Nederland en de Europese integratie, 1950-1986

 
English | Nederlands
Samenvatting
Aantekening omtrent het vraagstuk over de Europese Politieke Gemeenschap.
De vraag dient thans te worden beantwoord, langs welke weg het vraagstuk van een politieke gemeenschap het meest doelmatig kan worden aangepakt. De onderlinge verhoudingen van de 3 organen binnen de EPG, de Exécutieve, de Raad van Ministers en de Assemblée, worden in het CECA-verdrag verschillend beschreven. Een sterkere positie van de Exécutieve is hiervan het gevolg.
In de aantekening worden verschillende alternatieven aangedragen voor de inrichting van de EPG.
1. In de eerste mogelijkheid zou de politieke gemeenschap het terrein met de bevoegdheden kunnen omvatten, neergelegd in het EDG-verdrag.

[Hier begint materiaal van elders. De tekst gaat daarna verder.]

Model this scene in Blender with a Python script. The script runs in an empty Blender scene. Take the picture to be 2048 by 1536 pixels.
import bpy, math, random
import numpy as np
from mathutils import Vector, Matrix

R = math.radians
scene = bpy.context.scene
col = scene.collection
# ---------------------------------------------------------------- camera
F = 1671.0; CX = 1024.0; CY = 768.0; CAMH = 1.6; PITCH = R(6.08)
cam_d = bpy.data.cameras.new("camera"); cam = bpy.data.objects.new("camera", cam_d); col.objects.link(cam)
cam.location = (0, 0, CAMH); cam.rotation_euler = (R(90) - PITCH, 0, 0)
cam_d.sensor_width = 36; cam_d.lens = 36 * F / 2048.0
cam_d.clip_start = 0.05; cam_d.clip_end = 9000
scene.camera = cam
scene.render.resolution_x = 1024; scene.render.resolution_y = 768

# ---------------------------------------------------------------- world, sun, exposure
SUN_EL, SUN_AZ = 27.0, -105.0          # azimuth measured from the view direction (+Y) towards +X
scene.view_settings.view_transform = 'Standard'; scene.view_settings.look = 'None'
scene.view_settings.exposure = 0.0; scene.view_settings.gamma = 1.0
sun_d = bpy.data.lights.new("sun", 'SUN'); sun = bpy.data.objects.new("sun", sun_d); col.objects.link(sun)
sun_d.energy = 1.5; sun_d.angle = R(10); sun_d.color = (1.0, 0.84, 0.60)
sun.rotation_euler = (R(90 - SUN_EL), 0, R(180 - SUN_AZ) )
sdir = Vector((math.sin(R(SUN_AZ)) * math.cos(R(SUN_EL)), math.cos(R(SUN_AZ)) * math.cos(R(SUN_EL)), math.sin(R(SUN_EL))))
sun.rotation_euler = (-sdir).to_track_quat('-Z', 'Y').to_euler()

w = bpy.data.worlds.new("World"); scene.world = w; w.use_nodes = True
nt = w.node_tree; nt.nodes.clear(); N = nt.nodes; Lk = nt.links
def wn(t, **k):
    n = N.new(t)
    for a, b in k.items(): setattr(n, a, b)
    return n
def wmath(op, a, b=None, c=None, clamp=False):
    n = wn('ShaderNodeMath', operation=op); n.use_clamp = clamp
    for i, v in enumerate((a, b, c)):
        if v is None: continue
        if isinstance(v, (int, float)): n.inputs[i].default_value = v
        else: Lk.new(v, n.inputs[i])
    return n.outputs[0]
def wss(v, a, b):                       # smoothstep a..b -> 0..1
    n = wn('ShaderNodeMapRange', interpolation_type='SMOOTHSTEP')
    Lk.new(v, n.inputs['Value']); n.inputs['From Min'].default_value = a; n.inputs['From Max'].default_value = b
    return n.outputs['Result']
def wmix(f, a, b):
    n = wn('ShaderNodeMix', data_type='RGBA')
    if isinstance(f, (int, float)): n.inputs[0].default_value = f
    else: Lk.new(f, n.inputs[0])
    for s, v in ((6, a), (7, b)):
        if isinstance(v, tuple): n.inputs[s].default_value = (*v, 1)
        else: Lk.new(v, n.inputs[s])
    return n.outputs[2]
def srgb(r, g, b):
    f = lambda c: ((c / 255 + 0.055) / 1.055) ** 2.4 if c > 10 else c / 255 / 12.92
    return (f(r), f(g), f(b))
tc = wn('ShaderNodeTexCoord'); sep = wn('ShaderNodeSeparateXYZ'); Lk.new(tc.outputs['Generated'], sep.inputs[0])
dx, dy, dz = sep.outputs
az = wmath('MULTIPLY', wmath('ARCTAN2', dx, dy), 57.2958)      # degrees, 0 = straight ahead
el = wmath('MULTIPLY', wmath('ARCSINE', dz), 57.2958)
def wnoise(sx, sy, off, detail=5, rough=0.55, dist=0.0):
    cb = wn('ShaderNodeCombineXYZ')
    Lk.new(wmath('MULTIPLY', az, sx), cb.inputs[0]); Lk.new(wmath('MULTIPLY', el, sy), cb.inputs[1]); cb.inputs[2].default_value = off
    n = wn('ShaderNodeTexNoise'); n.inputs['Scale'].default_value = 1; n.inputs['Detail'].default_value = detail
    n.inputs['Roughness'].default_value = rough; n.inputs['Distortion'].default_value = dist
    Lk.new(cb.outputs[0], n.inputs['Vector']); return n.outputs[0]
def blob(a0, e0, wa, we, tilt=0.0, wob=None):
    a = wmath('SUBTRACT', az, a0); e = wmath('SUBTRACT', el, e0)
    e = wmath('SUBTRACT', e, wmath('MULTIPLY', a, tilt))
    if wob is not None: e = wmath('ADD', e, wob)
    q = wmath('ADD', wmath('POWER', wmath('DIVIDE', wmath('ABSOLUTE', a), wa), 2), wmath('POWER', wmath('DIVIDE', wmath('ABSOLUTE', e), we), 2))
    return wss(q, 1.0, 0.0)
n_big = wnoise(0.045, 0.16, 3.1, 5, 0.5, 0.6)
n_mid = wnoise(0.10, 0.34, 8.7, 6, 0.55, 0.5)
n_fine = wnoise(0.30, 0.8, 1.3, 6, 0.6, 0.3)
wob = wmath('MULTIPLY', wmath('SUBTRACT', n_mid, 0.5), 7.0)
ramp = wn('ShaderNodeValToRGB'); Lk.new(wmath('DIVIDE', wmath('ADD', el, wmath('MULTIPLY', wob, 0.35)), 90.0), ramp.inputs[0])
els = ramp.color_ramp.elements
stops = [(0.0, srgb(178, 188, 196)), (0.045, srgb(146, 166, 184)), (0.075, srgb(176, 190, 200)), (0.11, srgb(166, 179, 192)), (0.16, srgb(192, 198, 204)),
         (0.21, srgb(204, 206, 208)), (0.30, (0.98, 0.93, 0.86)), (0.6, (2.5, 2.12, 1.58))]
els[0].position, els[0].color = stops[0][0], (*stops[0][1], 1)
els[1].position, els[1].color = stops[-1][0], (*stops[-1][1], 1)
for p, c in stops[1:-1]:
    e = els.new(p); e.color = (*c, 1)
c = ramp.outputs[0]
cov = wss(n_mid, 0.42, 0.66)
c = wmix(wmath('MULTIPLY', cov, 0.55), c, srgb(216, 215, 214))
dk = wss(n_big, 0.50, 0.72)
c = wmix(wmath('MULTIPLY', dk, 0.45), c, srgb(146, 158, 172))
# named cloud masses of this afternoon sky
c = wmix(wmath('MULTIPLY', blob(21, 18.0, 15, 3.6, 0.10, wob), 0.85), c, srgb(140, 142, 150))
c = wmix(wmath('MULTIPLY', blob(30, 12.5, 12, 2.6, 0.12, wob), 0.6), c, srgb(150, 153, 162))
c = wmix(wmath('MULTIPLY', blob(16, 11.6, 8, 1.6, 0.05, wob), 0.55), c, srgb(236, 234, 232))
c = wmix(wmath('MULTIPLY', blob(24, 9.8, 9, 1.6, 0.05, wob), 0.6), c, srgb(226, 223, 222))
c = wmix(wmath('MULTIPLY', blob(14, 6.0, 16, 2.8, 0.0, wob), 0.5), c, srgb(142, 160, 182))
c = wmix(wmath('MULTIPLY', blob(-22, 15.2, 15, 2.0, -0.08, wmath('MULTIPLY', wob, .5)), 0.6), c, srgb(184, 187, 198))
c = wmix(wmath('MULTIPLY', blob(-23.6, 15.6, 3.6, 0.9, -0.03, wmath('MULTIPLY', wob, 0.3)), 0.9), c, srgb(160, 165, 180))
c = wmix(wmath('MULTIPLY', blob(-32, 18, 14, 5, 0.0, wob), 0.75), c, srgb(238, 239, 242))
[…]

2. Gelijk geval 1, maar uitgebreid met de EGKS.
3. Een politieke gemeenschap met zekere legislatieve bevoegdheden voor de Assemblée, zonder de bevoegdheden aan te tasten van de Raad van Ministers.
4. Een verdergaande variant van 3, waarbij wel bepaalde in het EDG-verdrag voorziene garanties worden aangetast. Dit kan door a) de voorziene gekwalificeerde meerderheid of unanimiteit van de Raad van Ministers te wijzigen, mits hiervoor een andere garantie of controle in de plaats komt, of b) men wijzigt de voorziene gekwalificeerde meerderheid of unanimiteit niet, maar opent de mogelijkheid , dat de Assemblée op bepaalde besluiten kan terugkomen.
Bij het aangaan van een politieke gemeenschap moet de integratie op een breed veld conditioneel worden. Toetreding ware afhankelijk te stellen van verdere integratie, bijv. voor landbouw, transport en energie. Een van de krachtigste middelen om integratie op economisch gebied te bevorderen is een douane-unie.